Sotheby’s Follows Christie’s and Hikes Buyer’s Premium

The change kicks in just in time for the major fall sales in New York.

Auctioneer Philipp Wurttemberg at Sotheby's on September 20, 2016 in Paris, France. Photo by Antoine Antoniol/Getty Images for Sotheby's.

Just a month after rival auction house Christie’s announced a change to its buyer’s premium, Sotheby’s has also adjusted its pricing structure.

The change kicks in just in time for its major fall sales in New York in November. Sotheby’s described the changes as “modest” on its website, and that it would affect only about five to 10 percent of lots sold. It is the first change of its kind since February 2015.

However, one category is safe: wine. Also, they won’t affect sales held in Beijing. The auction house outlines the changes in a table on its website as they apply to different locations and currencies, including in London, Paris, Milan, Switzerland, and Hong Kong.

Courtesy of Sotheby'

Courtesy of Sotheby’

Auction houses typically stagger or grade the fees charged on lots sold at auction, with the highest percentage charged on the first $100,000 or $200,000, and dropping off after $3 million.

The house is now charging more than what Christie’s does, taking 25 percent on the first $250,000, as opposed to Christie’s rate of 25 percent on the first $150,000. Under the current structure, for example, a buyer of a $3 million painting at Sotheby’s would pay fees of $117,500, whereas the same hammer price at Christie’s would incur a premium of $94,500.

Shares of Sotheby’s were trading slightly higher on the New York Stock Exchange this morning, at around $36.28, after having closed trading at $35.97 yesterday.
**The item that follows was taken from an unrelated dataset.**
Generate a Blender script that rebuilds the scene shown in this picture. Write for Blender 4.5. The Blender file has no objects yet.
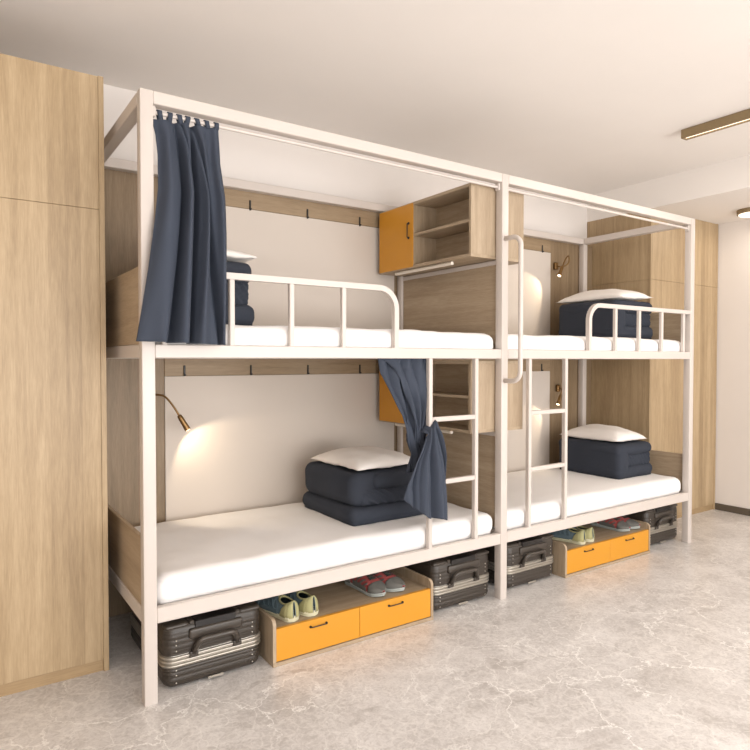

The stock has been overall performing much better in recent months, particularly as compared with earlier this year, when a flood of top specialists exited the company amid buyouts and ongoing leadership changes.

Related: Exodus at Sotheby’s Plunges Auctioneer Into Murky Waters

This past March, Sotheby’s stock had fallen roughly 40 percent over the last year, from $42.40 to $25.15 per share. It dipped as low as $19.14 in February.

“We made this decision for two principal reasons,” Mike Goss, CFO of Sotheby’s, wrote in an email to artnet News. “First, to offset margin pressure, particularly at the high end of our business where these changes are focused; and second, to continue to invest in improving our client experience in all aspects of our business.”